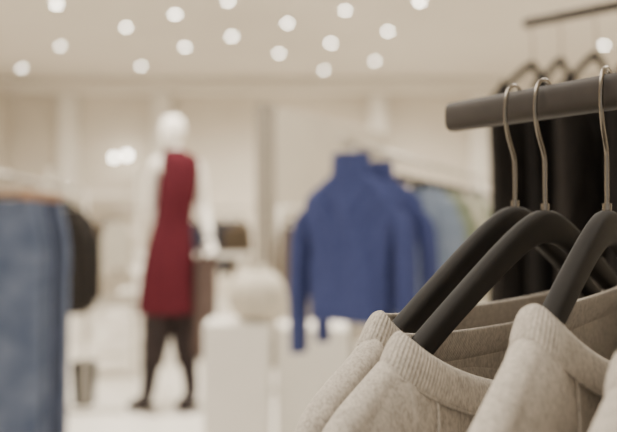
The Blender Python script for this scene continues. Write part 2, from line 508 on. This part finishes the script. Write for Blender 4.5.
# ------------------------------------------------------------------ jeans rack (left)
def clip_hanger(loc,U,mat):
    U=Vector((U[0],U[1],0)).normalized()
    e=empty('clip_hanger',loc)
    a=U*-.17; b=U*.17
    rod('bar',(a.x,a.y,0),(b.x,b.y,0),.009,mat,parent=e)
    pts=[(p[0],p[1],p[2]+.006) for p in hook_path(U,.066)]
    curve_obj('hook',pts,.0018,M_hook,(0,0,0),e)
    for k,s in enumerate((-.13,.13)):
        c=U*s
        o=box('clip_%d'%k,c.x,c.y,-.05,.035,.026,.062,mat,rot=math.atan2(U.y,U.x),parent=e)
    return e
def trousers(name,loc,U,mat,w=.20,depth=.045,length=.98):
    """hanging trousers; loc=centre of waistband top"""
    U=Vector((U[0],U[1],0)).normalized(); N=Vector((-U.y,U.x,0))
    e=empty(name,loc)
    def tube(nm,rings,seg=32):
        v=[];f=[]
        for (z,cu,ru,rw) in rings:
            for k in range(seg):
                an=2*math.pi*k/seg;c,s=math.cos(an),math.sin(an)
                nz=1+.10*noise.noise(Vector((c*2+cu*9,s*2,z*9)))
                p=U*(cu+math.copysign(abs(c)**.8,c)*ru)+N*(math.copysign(abs(s)**.8,s)*rw*nz)
                v.append((p.x,p.y,z))
        for i in range(len(rings)-1):
            for k in range(seg):
                j=(k+1)%seg
                f.append((i*seg+k,i*seg+j,(i+1)*seg+j,(i+1)*seg+k))
        o=mesh_obj(nm,v,f,mat,(0,0,0),e)
        m=o.modifiers.new('ss','SUBSURF'); m.levels=1; m.render_levels=1
        return o
    tube('waistband',[(0,0,w*.83,.022),(-.002,0,w*.85,.025),(-.038,0,w*.87,.027),(-.042,0,w*.86,.024)])
    tube('hip',[(-.03,0,w*.85,.022),(-.10,0,w*.95,depth*.8),(-.18,0,w,depth),(-.25,0,w,depth),(-.29,0,w*.99,depth*.9)])
    for k,s in enumerate((-1,1)):
        R=[(-.22,s*w*.50,w*.48,depth*.9)]
        for i in range(1,11):
            t=i/10
            R.append((-.22-(length-.22)*t,s*w*(.50+.04*t),w*(.48-.10*t),depth*(.95-.15*t)))
        tube('leg_%d'%k,R)
    for k,s in enumerate((-.6,-.2,.2,.6)):
        p=U*(w*s)+N*(-.030)
        box('belt_loop_%d'%k,p.x,p.y,-.042,.010,.006,.044,mat,rot=math.atan2(U.y,U.x),parent=e,bevel=.001)
    return e
simple_rack('clothing_rack',(-1.09,2.75),(-1.30,5.0),1.30,.011,M_chrome,postpos=(.995,.45))
for k,(y,mt) in enumerate(((2.95,M_denim),(3.12,M_denim),(3.29,M_denim2),(3.46,M_denim))):
    x=-1.09-.21*(y-2.75)/2.25
    U=(1,.10+.04*k)
    clip_hanger((x,y,1.228),U,M_tan)
    trousers('jeans',(x,y,1.205),U,mt,w=.19,length=1.08)
for k,y in enumerate((4.1,4.24,4.38)):
    x=-1.09-.21*(y-2.75)/2.25
    U=(.95,.3)
    hanger((x,y,1.23),U,hr=.070,su=.62)
    garment('black_top',(x,y,1.23),U,front=-1,su=.62,hem=-.55,sleeves=(k!=1),mat=M_black2,amp=.006,seed=40+k,slen=.36)

# white stepped display shelf and bin behind
st=empty('display_shelf',(-1.42,6.2,0))
for k in range(5):
    box('step_%d'%k,.0+.06*k,0,.12+.16*k,.40-.06*k,.32,.025,M_white,parent=st)
for k,(x,y) in enumerate(((-.19,-.15),(-.19,.15),(.25,-.15),(.25,.15))):
    h=.12+.16*(4 if x>0 else 0)
    rod('leg_%d'%k,(x if x<0 else .19,y,0),(x if x<0 else .19,y,h+.02),.014,M_chrome,parent=st)
bn=loft('waste_bin',[(0,0,0,.055,.055),(.01,0,0,.06,.06),(.25,0,0,.07,.07),(.27,0,0,.072,.072),(.272,0,0,.06,.06),(.24,0,0,.055,.055)],M_black,loc=(-1.36,5.2,0),power=4)

# ------------------------------------------------------------------ mannequin
mx,my=-.81,5.1
mq=empty('dressed_mannequin',(mx,my,0))
pts=[(0,0,.88,.09),(0,0,1.05,.075),(.03,0,1.28,.085),(.035,0,1.42,.070),(.012,0,1.52,.052),(.002,0,1.60,.050),
     (-.112,.01,1.470,.050),(-.150,.08,1.22,.040),(-.100,.13,.97,.028),
     (.150,.05,1.465,.045),(.165,.12,1.21,.040),(.225,-.02,1.02,.030),
     (-.065,-.03,.82,.085),(-.09,-.05,.47,.055),(-.145,.0,.10,.036),
     (.065,.03,.82,.085),(.065,.03,.47,.055),(.105,.05,.10,.036)]
ed=[(0,1),(1,2),(2,3),(3,4),(4,5),(3,6),(6,7),(7,8),(3,9),(9,10),(10,11),(0,12),(12,13),(13,14),(0,15),(15,16),(16,17)]
skin('body',pts,ed,M_mann,parent=mq)
# abstract, faceless egg head as on shop mannequins (chin towards the left/front)
loft('head',[(1.560,-.018,-.015,.020,.022),(1.570,-.015,-.012,.042,.044),(1.595,-.008,-.006,.060,.064),(1.635,0,0,.072,.080),(1.675,.003,.003,.076,.086),(1.712,.004,.004,.068,.078),(1.738,.004,.004,.048,.055),(1.750,.004,.004,.020,.024)],M_mann,parent=mq)
def hand(nm,w,d,sgn,parent):
    w=Vector(w); d=Vector(d).normalized(); s=d.cross(Vector((0,1,0))).normalized()*sgn
    n=d.cross(s)
    P=[(*(w),.027),(*(w+d*.05),.030)]; E=[(0,1)]
    for i,(o,l) in enumerate(((-.027,.07),(-.009,.08),(.009,.075),(.027,.06))):
        b=w+d*.085+s*o; m_=b+d*l*.5+n*.006; t=b+d*l+n*.022
        k=len(P); P+= [(*b,.010),(*m_,.0085),(*t,.007)]; E+=[(1,k),(k,k+1),(k+1,k+2)]
    k=len(P); P+=[(*(w+d*.04-s*.035),.011),(*(w+d*.075-s*.05),.009)]; E+=[(1,k),(k,k+1)]
    skin(nm,P,E,M_mann,parent=parent)
hand('hand_l',(-.100,.13,.96),(.03,-.1,-1),1,mq)
hand('hand_r',(.225,-.02,1.01),(.1,-.6,-.5),1,mq)
loft('dress',[(1.548,.012,0,.056,.056),(1.535,.014,0,.060,.060),(1.524,.026,0,.082,.075),(1.508,.040,0,.108,.092),(1.47,.046,0,.118,.106),(1.40,.042,0,.116,.114),
   (1.30,.032,0,.120,.122),(1.20,.014,0,.112,.112),(1.12,.0,0,.110,.108),(1.03,-.010,0,.126,.12),(.92,-.018,0,.148,.14),(.8,-.024,0,.163,.15),(.68,-.029,0,.173,.155),(.575,-.032,0,.180,.160)],
   M_red,parent=mq,cap=False,amp=.03,folds=7)
for nm,S in (('trouser_leg_l',[(.86,-.06,-.03,.09,.10),(.62,-.070,-.04,.092,.10),(.45,-.085,-.05,.086,.09),(.33,-.105,-.035,.068,.075),(.26,-.115,-.03,.062,.07)]),
             ('trouser_leg_r',[(.86,.06,.03,.09,.10),(.62,.060,.03,.092,.10),(.45,.064,.03,.086,.09),(.33,.075,.04,.068,.075),(.26,.082,.04,.062,.07)])):
    loft(nm,S,M_trous,parent=mq,amp=.05,folds=5,cap=False)
def boot(nm,kx,ky,ax,ay,dx,dy):
    skin(nm,[(kx,ky,.44,.062),((kx+ax)/2,(ky+ay)/2,.28,.056),(ax,ay,.12,.046),(ax+dx*.1,ay+dy*.1,.050,.044),(ax+dx*.8,ay+dy*.8,.040,.038),(ax+dx*1.35,ay+dy*1.35,.030,.027)],[(0,1),(1,2),(2,3),(3,4),(4,5)],M_trous,parent=mq)
    box(nm+'_heel',ax-dx*.15,ay-dy*.15,0,.05,.05,.03,M_trous,parent=mq)
boot('boot_l',-.092,-.047,-.145,.0,-.08,-.07); boot('boot_r',.067,.032,.105,.05,-.05,-.10)
loft('draped_coat',[(.99,.215,-.04,.035,.045),(.975,.215,-.04,.050,.06),(.9,.205,-.03,.058,.075),(.75,.198,-.02,.066,.085),(.55,.19,-.01,.070,.09),(.40,.182,-.01,.066,.09),(.30,.172,-.01,.052,.08)],M_brown,parent=mq,amp=.12,folds=6)
loft('base_plate',[(0,0,0,.19,.19),(.004,0,0,.20,.20),(.010,0,0,.198,.198),(.012,0,0,.15,.15)],M_chrome,parent=mq)

# ------------------------------------------------------------------ plinths and vase
box('display_plinth',-.33,4.05,0,.30,.30,.655,M_white)
box('display_plinth',.02,4.18,0,.34,.34,.62,M_white)
seg=64;v=[];f=[]
prof=[(0,.06),(.008,.085),(.04,.12),(.09,.142),(.14,.142),(.19,.122),(.225,.085),(.238,.055),(.25,.05),(.262,.056),(.262,.048),(.245,.042),(.2,.07)]
for z,r in prof:
    for i in range(seg):
        a=2*math.pi*i/seg
        rr=r*(1-.05*abs(math.cos(a*6))**3*(1 if z<.235 else 0))
        v.append((rr*math.cos(a),rr*math.sin(a),z))
for k in range(len(prof)-1):
    for i in range(seg):
        j=(i+1)%seg; f.append((k*seg+i,k*seg+j,(k+1)*seg+j,(k+1)*seg+i))
f.append(tuple(range(seg)))
vs=mesh_obj('ribbed_vase',v,f,M_vase,(-.240,4.03,.655))
m=vs.modifiers.new('ss','SUBSURF'); m.levels=1; m.render_levels=1

# ------------------------------------------------------------------ partition, back tables, shelving
def slab(name,p0,p1,th,h,mat):
    p0=Vector((*p0,0));p1=Vector((*p1,0)); d=(p1-p0); c=(p0+p1)/2
    return box(name,c.x,c.y,0,d.length,th,h,mat,rot=math.atan2(d.y,d.x),bevel=.006)
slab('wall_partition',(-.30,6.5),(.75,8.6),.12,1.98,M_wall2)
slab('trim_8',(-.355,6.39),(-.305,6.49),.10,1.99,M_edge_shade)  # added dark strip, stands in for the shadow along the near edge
tb=empty('display_table',(-.98,7.4,0))
box('top',0,0,.80,.95,.6,.04,M_white,parent=tb)
for k,(x,y) in enumerate(((-.42,-.25),(.42,-.25),(-.42,.25),(.42,.25))):
    box('leg_%d'%k,x,y,0,.05,.05,.80,M_white,parent=tb)
def folded(x,y,z,n,mat,w=.26,d=.2):
    e=empty('folded_clothes',(x,y,z))
    for i in range(n):
        loft('fold_%d'%i,[(.002+i*.03,0,0,w/2*.9,d/2*.9),(.008+i*.03,0,0,w/2,d/2),(.022+i*.03,0,0,w/2,d/2),(.029+i*.03,0,0,w/2*.9,d/2*.9)],mat,power=6,parent=e,amp=.03)
folded(-1.2,7.4,.84,3,M_cream); folded(-.88,7.4,.84,7,M_denim2); folded(-.62,7.4,.84,7,M_olive)
simple_rack('clothing_rack',(-2.15,8.2),(-.45,8.2),1.22,.012,M_chrome)
for k,(x,mt) in enumerate(((-1.94,M_olive),(-1.84,M_cream),(-1.10,M_denim2),(-.98,M_olive),(-.86,M_black2),(-.74,M_denim2),(-.64,M_olive))):
    U=(.25,.97)
    hanger((x,8.2,1.15),U,hr=.070); garment('shirt',(x,8.2,1.15),U,mat=mt,amp=.006,seed=60+k,hem=-.5)
simple_rack('clothing_rack',(-.20,5.5),(.45,5.8),1.20,.012,M_chrome)
for k,(t,mt) in enumerate(((.12,M_olive),(.30,M_olive),(.75,M_cream))):
    U=(-.5,.85); x=-.20+.65*t; y=5.5+.3*t
    hanger((x,y,1.13),U,hr=.070,su=.8); garment('jacket',(x,y,1.13),U,front=1,su=.8,mat=mt,amp=.006,seed=70+k,hem=-.5)
sh=empty('wall_shelf',(-2.7,10.85,0))
for k,z in enumerate((.5,.95,1.4)):
    box('board_%d'%k,0,0,z,1.1,.32,.03,M_white,parent=sh)
for k,x in enumerate((-.56,.56)):
    box('side_%d'%k,x,0,0,.03,.34,1.75,M_white,parent=sh)

# ------------------------------------------------------------------ lights
WC=(1,.930,.828)
def area(name,loc,size,power,rot=(0,0,0),col=WC,sy=None):
    l=bpy.data.lights.new(name,'AREA'); l.energy=power; l.color=col; l.shape='RECTANGLE'; l.size=size; l.size_y=sy or size
    o=bpy.data.objects.new(name,l); o.location=loc; o.rotation_euler=rot; link(o)
area('added_overhead_fill',(-1.0,.5,2.86),1.8,85)  # these four area lights are added fills out of view, no panels exist
area('added_overhead_fill',(1.6,2.2,2.86),1.2,32)
area('added_overhead_fill',(-1.0,4.4,2.86),2.6,190,sy=1.8)
area('added_overhead_fill',(1.8,5.4,2.86),1.8,125)
for (x,y) in ((-2.54,8.77),(-1.27,8.82),(-.315,9.15),(.748,8.06),(3.01,8.72),(-1.68,7.89),(.745,9.6)):
    l=bpy.data.lights.new('downlight','SPOT'); l.energy=100; l.color=WC; l.shadow_soft_size=.03
    l.spot_size=math.radians(165); l.spot_blend=.6
    o=bpy.data.objects.new('downlight',l); o.location=(x,y,2.84); link(o)
w=bpy.data.worlds.new('world'); scene.world=w; w.use_nodes=True
w.node_tree.nodes['Background'].inputs[0].default_value=(1,.935,.84,1)
w.node_tree.nodes['Background'].inputs[1].default_value=.9

# ------------------------------------------------------------------ camera
cd=bpy.data.cameras.new('camera'); cd.lens=50; cd.sensor_width=36
cd.dof.use_dof=True; cd.dof.focus_distance=.475; cd.dof.aperture_fstop=5.6
cd.clip_start=.01
cam=bpy.data.objects.new('camera',cd); cam.location=(0,0,H); cam.rotation_euler=(math.pi/2,0,0); link(cam)
scene.camera=cam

**Set problem:**
In the data above, count the lines where the word "slab" appears; reply with the number only.

**Correct response:**
3